Libro I
Epistula 3
Mi scrivi che hai dato a un tuo
amico delle lettere da consegnarmi; mi inviti poi a non discutere con lui di
tutto quello che ti riguarda, poiché tu stesso non ne hai l'abitudine. Così
nella stessa lettera affermi e poi neghi che quello è tuo amico. Se usi una
parola specifica in senso generico e lo chiami amico come noi chiamiamo
"onorevoli" tutti quelli che aspirano a una carica pubblica, oppure
salutiamo con un "caro" chi incontriamo, se il nome non ci viene in
mente, lasciamo perdere.
Ma se consideri amico uno e non
ti fidi di lui come di te stesso, sbagli di grosso e non conosci abbastanza il
valore della vera amicizia. Con un amico decidi tranquillamente di tutto, ma
prima decidi se è un amico: una volta che hai fatto amicizia, ti devi fidare;
prima, però, devi decidere se è vera amicizia. Confondono i doveri
dell'amicizia sovvertendone l'ordine le persone che, contrariamente agli
insegnamenti di Teofrasto, dopo aver concesso il loro affetto, cominciano a
giudicare e, avendo giudicato, non mantengono l'affetto. Rifletti a lungo se è
il caso di accogliere qualcuno come amico, ma, una volta deciso, accoglilo con
tutto il cuore e parla con lui apertamente come con te stesso.
Vivi in modo da non aver segreti
nemmeno per i tuoi nemici. Poiché, però ci sono cose che è abitudine tener
nascoste, dividi con l'amico ogni tua preoccupazione, ogni tuo pensiero. Se lo
giudichi fidato, lo renderai anche tale. Chi ha paura di essere ingannato
insegna a ingannare e i suoi sospetti autorizzano ad agire disonestamente.
Perché di fronte a un amico dovrei pesare le parole? Perché davanti a lui non
dovrei sentirmi come se fossi solo?
C'è gente che racconta al primo
venuto fatti che si dovrebbero confidare solo agli amici e scarica nelle orecchie
di uno qualunque i propri tormenti. Altri, invece, temono persino che le
persone più care vengano a sapere le cose e nascondono sempre più dentro ogni
segreto, per non confidarlo, se potessero, neppure a se stessi. Sono due
comportamenti da evitare perché è un errore sia credere a tutti, sia non
credere a nessuno, ma direi che il primo è un difetto più onesto, il secondo
più sicuro.
Allo stesso modo meritano di
essere biasimati sia gli eterni irrequieti, sia gli eterni flemmatici. Non è
operosità godere dello scompiglio, ma lo smaniare di una mente esagitata, come
non è quiete giudicare fastidiosa ogni attività, bensì fiacchezza e indolenza.

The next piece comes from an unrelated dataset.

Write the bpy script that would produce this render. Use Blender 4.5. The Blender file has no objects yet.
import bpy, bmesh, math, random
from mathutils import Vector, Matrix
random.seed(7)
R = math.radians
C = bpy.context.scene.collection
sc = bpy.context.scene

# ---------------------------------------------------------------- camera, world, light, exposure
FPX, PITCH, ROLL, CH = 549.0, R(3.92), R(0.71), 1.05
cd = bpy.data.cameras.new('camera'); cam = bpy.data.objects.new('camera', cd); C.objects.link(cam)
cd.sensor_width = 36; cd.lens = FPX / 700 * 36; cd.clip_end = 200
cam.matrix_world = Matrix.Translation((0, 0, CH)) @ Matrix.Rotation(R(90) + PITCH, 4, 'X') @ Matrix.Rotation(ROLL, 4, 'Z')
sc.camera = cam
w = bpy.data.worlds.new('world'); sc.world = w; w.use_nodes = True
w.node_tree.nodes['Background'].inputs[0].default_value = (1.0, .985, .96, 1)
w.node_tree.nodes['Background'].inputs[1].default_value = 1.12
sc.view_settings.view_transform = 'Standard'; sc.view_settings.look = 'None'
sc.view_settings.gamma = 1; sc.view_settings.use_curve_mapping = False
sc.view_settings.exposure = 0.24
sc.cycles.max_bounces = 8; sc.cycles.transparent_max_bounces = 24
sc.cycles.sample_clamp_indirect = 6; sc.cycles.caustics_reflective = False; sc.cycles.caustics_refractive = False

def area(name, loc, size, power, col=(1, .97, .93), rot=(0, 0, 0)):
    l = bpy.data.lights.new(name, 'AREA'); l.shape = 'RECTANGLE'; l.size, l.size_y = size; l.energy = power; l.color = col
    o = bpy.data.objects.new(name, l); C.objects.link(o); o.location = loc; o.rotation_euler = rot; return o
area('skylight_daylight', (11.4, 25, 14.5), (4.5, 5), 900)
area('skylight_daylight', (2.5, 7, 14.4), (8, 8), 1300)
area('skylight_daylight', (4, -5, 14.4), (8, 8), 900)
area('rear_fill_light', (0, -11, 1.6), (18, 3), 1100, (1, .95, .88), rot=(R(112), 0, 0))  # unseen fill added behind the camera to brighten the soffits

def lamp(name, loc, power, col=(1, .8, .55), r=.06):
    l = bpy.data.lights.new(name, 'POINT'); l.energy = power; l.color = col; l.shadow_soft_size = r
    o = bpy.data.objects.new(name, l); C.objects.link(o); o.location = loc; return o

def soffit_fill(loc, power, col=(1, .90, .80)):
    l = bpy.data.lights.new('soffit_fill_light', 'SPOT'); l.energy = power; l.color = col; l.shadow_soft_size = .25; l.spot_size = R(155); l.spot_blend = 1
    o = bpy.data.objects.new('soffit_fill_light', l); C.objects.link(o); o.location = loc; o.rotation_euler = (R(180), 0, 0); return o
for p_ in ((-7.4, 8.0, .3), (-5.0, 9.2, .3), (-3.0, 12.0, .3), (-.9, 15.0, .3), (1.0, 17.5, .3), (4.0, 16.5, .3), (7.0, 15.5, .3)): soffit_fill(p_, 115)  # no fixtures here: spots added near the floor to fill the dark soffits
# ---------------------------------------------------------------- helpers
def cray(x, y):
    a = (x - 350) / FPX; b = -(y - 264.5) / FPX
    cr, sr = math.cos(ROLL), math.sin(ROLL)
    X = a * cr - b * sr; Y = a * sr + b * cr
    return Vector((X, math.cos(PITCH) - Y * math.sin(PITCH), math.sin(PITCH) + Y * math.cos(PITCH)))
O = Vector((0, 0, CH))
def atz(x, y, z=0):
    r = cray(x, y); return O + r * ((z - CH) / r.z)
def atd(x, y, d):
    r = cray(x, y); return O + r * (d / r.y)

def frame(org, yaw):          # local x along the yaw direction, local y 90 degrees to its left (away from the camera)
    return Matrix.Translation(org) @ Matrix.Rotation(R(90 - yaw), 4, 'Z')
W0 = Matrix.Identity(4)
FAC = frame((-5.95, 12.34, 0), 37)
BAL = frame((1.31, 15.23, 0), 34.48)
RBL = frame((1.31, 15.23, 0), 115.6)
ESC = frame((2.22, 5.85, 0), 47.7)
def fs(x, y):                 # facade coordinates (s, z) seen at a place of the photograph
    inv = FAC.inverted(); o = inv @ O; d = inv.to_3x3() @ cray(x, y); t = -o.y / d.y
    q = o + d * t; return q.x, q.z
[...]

Ricordala bene, perciò questa
frase che ho letto in Pomponio: "C'è chi si tiene così ben nascosto che
gli sembra tempesta tutto ciò che succede sotto il sole." Bisogna saper
conciliare queste due opposte tendenze: chi è flemmatico deve agire e deve
calmarsi chi è sempre in attività. Consigliati con la natura: ti dirà che ha
creato il giorno e la notte. Stammi bene.